Find each line containing the string "pixels" and return it.

--- DATA LINES ---

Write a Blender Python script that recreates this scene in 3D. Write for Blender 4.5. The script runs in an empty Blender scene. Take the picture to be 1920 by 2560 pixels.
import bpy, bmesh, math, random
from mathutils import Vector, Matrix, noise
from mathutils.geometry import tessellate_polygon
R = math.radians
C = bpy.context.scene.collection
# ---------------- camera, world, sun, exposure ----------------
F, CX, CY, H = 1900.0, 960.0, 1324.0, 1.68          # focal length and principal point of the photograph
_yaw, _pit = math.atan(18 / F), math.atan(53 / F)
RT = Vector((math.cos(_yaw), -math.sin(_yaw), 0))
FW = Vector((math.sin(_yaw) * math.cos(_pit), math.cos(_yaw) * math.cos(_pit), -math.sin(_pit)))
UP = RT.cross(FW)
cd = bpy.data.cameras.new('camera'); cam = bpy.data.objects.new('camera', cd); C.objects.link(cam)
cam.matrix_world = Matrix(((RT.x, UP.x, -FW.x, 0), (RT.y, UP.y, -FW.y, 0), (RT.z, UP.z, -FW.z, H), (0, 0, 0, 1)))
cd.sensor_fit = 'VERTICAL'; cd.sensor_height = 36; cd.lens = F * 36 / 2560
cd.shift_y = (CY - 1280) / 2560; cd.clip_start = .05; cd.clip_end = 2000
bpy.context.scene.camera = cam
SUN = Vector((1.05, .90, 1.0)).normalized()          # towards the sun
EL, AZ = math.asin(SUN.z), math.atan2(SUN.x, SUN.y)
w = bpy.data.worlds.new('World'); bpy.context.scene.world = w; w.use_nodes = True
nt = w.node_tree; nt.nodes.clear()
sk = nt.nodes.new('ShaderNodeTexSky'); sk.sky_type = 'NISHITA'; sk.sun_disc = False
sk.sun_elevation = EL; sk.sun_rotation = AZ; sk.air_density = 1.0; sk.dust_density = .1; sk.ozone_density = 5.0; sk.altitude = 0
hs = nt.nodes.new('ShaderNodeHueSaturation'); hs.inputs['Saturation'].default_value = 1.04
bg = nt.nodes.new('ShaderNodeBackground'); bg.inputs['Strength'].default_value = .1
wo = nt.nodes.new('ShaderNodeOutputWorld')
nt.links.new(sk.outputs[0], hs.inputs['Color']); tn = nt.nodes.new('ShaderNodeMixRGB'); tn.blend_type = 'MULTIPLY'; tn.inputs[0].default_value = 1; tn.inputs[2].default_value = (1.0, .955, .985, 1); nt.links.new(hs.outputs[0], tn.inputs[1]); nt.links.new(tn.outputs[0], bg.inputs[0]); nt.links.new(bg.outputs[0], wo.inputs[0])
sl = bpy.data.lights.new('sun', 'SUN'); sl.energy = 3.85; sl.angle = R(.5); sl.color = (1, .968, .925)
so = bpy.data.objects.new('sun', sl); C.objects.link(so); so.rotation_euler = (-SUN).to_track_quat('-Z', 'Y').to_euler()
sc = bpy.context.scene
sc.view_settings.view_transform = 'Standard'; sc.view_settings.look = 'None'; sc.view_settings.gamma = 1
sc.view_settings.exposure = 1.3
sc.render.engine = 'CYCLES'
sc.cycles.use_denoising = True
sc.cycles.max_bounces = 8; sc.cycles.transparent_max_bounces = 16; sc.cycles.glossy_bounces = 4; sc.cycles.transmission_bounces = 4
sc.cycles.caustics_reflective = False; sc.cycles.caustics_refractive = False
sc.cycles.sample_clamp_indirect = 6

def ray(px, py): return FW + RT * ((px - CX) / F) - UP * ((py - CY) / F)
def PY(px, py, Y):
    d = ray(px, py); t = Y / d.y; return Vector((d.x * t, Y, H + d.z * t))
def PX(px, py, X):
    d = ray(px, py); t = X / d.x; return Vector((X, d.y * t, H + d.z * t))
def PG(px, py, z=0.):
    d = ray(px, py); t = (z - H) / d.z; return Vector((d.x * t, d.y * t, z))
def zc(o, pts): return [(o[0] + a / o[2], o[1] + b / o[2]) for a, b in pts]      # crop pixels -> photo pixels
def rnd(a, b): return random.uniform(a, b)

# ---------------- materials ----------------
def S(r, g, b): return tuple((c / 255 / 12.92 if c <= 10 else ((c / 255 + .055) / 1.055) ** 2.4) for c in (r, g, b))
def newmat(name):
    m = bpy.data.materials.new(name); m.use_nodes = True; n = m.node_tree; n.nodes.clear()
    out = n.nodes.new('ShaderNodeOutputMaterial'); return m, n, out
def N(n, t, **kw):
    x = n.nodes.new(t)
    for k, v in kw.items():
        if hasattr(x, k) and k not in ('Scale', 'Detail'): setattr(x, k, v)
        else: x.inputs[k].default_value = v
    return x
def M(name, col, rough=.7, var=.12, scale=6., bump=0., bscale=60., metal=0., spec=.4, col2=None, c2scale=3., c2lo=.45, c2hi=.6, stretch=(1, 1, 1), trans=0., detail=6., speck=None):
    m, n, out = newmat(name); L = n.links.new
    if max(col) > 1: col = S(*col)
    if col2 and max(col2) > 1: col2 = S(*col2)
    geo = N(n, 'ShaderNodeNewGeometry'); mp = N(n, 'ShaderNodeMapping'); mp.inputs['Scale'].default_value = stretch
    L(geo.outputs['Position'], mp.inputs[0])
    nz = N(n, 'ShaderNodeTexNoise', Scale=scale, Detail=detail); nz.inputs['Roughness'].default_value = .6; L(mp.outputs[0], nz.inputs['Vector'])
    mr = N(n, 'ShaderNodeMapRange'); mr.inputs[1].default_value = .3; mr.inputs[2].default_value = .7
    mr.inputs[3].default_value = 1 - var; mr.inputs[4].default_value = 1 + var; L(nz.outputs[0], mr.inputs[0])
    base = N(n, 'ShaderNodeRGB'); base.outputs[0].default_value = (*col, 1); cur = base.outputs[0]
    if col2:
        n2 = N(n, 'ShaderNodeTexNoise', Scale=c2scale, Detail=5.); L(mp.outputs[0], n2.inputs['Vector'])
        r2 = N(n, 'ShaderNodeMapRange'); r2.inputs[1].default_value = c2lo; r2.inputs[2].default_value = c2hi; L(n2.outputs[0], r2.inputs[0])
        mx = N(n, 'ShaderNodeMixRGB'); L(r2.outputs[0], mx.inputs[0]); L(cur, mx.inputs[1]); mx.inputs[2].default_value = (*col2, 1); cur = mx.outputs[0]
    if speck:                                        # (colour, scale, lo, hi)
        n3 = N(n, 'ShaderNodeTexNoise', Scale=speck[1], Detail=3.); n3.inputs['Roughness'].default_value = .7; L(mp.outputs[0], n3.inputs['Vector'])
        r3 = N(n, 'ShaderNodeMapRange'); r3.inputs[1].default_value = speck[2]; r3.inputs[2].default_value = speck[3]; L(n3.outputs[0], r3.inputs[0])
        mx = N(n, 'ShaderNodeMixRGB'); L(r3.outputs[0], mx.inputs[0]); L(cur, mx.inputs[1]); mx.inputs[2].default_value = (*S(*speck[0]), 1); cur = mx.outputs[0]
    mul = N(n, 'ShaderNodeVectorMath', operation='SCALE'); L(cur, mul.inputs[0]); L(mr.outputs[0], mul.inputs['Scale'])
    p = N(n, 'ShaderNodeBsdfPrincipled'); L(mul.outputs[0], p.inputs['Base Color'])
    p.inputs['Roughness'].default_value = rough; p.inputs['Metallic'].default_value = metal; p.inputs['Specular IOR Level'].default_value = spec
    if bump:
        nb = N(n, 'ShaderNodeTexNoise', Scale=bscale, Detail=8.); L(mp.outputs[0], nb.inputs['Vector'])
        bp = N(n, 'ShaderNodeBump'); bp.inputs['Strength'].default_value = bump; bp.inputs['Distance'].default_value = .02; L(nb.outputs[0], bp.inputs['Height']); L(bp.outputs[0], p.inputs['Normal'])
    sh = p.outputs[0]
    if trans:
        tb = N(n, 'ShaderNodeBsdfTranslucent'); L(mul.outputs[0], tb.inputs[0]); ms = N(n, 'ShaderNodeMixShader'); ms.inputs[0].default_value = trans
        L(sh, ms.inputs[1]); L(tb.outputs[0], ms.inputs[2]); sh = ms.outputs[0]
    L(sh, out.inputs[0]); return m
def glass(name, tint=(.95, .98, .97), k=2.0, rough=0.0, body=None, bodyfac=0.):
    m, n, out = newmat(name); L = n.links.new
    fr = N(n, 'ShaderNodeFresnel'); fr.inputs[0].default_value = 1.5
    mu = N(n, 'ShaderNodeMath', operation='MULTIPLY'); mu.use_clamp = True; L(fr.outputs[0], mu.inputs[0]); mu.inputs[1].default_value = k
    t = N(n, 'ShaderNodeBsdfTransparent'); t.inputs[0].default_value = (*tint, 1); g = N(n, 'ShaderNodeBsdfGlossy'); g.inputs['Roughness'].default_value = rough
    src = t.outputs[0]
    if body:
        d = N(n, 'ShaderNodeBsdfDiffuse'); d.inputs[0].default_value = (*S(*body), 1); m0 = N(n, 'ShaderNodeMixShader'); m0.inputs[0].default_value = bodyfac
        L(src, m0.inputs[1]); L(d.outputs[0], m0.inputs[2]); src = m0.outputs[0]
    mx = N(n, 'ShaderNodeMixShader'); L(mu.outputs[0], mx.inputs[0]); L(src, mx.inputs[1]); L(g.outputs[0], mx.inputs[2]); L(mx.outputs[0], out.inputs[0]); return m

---

__RESULT OF THIS EXERCISE__:
Write a Blender Python script that recreates this scene in 3D. Write for Blender 4.5. The script runs in an empty Blender scene. Take the picture to be 1920 by 2560 pixels.
def zc(o, pts): return [(o[0] + a / o[2], o[1] + b / o[2]) for a, b in pts]      # crop pixels -> photo pixels